Task to complete: Extract every line that includes the string "picture".

[START]

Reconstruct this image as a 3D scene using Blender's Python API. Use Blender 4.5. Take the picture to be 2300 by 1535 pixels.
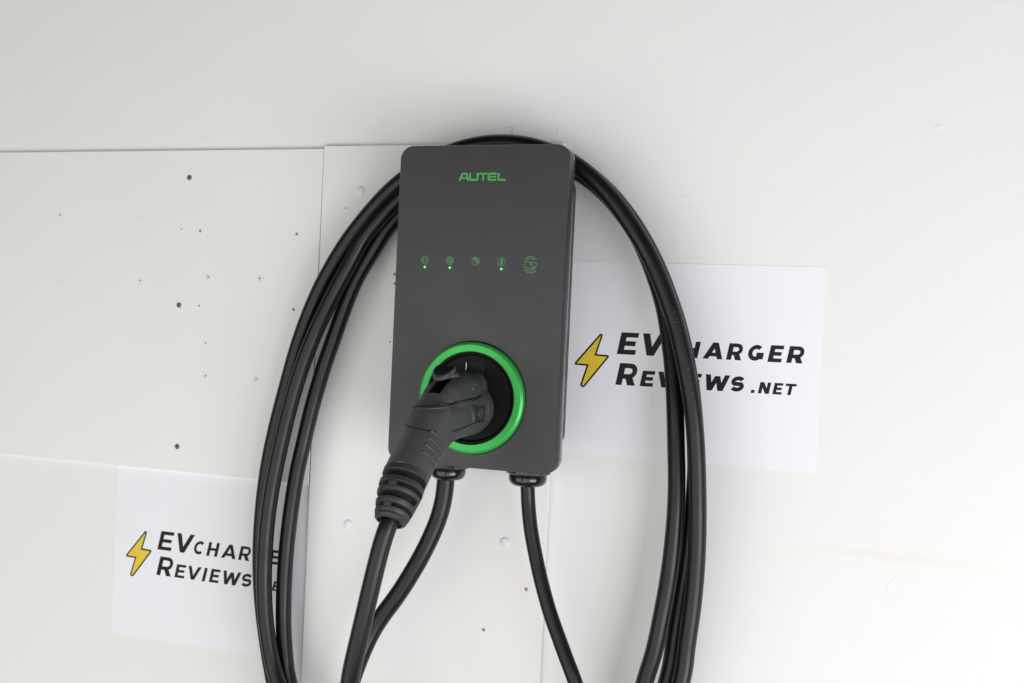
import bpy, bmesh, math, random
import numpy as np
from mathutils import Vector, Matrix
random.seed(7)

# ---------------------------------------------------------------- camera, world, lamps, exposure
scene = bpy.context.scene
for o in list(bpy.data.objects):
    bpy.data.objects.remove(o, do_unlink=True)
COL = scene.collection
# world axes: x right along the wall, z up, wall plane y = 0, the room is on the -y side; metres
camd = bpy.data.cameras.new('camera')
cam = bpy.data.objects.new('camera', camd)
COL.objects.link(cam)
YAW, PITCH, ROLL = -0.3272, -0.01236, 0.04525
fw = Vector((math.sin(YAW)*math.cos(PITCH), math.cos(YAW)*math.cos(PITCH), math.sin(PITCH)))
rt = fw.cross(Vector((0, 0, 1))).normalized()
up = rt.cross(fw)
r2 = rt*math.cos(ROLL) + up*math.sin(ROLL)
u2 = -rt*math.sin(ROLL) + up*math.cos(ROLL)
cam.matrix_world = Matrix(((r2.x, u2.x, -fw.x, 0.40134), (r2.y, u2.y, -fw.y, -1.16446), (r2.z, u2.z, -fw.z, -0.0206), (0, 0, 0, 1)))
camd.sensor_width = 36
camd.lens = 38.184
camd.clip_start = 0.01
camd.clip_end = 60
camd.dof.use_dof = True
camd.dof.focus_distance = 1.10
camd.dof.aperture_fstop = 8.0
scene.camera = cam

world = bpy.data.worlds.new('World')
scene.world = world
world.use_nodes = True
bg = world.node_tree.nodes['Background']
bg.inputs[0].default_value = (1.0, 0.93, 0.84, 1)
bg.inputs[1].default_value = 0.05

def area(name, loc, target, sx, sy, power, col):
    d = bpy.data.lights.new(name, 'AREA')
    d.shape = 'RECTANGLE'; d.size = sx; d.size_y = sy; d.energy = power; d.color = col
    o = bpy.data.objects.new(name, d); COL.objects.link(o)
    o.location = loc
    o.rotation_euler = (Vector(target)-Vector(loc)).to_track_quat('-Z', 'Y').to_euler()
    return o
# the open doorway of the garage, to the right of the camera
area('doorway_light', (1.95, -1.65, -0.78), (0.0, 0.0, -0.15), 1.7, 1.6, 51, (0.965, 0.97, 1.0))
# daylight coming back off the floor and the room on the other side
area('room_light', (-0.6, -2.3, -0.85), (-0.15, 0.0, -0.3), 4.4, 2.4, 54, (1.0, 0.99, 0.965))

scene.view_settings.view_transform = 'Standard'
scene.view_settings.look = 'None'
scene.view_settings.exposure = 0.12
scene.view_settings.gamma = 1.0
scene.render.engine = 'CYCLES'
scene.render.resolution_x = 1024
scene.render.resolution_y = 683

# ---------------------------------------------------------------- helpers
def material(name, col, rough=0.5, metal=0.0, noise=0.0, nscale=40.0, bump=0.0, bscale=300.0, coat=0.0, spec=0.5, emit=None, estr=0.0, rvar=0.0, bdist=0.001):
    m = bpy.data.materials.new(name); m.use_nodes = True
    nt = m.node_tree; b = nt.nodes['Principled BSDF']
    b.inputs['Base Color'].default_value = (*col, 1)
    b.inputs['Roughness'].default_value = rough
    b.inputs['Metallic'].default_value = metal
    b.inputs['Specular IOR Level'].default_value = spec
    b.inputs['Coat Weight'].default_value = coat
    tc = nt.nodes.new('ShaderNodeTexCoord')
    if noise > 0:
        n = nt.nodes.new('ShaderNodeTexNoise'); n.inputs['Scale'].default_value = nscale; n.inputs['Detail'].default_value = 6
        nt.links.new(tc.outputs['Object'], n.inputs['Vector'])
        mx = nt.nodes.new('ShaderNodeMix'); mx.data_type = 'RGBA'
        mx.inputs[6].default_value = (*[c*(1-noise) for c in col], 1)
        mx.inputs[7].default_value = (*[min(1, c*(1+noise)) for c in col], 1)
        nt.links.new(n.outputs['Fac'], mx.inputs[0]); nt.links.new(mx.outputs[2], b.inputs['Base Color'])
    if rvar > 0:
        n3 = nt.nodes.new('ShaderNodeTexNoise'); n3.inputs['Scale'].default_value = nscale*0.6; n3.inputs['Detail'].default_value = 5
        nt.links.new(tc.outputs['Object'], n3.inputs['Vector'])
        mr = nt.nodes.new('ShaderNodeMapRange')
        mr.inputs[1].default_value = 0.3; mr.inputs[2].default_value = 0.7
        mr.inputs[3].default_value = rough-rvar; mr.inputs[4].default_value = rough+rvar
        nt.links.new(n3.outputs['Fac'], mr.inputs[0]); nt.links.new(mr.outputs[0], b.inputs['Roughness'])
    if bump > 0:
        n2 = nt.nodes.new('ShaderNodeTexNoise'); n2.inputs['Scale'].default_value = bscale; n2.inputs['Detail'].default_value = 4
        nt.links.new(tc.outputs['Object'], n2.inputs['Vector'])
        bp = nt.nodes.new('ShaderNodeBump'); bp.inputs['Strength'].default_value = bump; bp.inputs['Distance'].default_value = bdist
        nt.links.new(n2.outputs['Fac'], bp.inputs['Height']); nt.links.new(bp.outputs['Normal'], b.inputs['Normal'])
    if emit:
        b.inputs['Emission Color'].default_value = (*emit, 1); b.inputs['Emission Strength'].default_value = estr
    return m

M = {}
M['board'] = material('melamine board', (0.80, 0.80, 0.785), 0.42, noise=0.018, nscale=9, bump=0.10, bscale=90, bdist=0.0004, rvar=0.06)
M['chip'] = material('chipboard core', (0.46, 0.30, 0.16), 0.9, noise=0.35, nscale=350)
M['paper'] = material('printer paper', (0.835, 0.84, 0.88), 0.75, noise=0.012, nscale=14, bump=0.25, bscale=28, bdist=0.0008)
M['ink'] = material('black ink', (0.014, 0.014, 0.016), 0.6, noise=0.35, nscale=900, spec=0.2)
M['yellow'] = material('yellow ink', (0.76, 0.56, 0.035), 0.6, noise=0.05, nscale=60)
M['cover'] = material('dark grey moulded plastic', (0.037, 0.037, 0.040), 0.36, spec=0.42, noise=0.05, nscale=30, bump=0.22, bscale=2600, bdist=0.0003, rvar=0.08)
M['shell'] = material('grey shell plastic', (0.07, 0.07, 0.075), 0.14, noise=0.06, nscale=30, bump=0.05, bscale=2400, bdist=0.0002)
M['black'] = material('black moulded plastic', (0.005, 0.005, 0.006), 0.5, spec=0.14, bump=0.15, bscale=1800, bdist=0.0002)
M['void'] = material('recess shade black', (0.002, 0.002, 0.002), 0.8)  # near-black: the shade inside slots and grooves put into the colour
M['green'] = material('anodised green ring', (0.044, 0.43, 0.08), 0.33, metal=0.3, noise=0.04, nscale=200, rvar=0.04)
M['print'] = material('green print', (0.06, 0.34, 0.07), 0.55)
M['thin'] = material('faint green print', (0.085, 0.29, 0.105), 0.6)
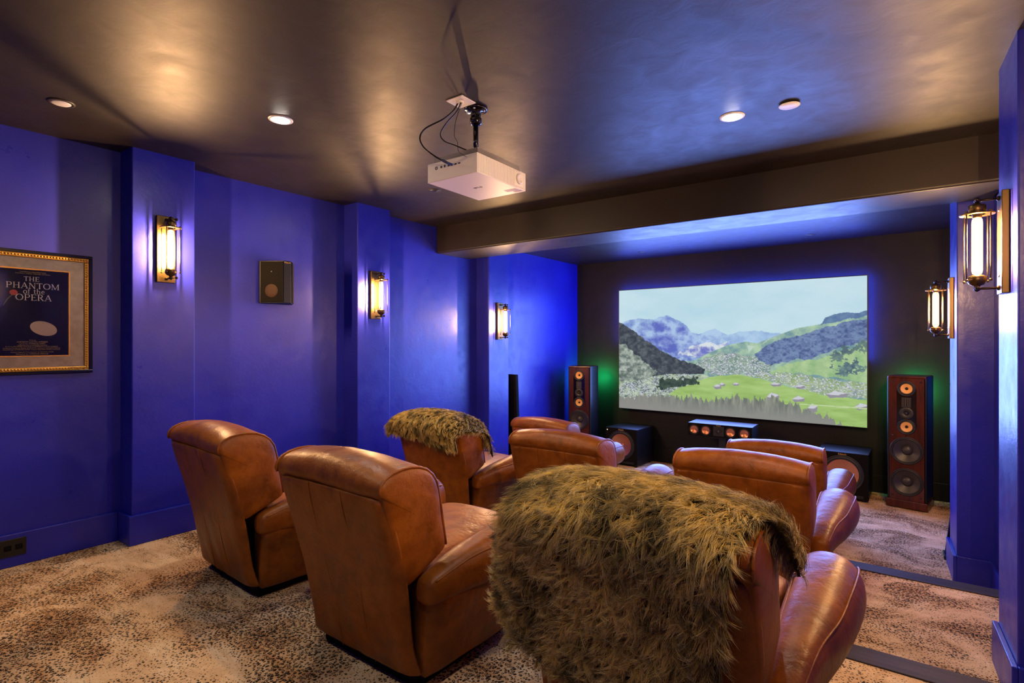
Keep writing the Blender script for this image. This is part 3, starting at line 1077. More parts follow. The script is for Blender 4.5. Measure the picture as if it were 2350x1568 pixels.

[END]

Full solution:
Reconstruct this image as a 3D scene using Blender's Python API. Use Blender 4.5. Take the picture to be 2300 by 1535 pixels.
Keep writing the Blender script for this image. This is part 3, starting at line 1077. More parts follow. The script is for Blender 4.5. Measure the picture as if it were 2350x1568 pixels.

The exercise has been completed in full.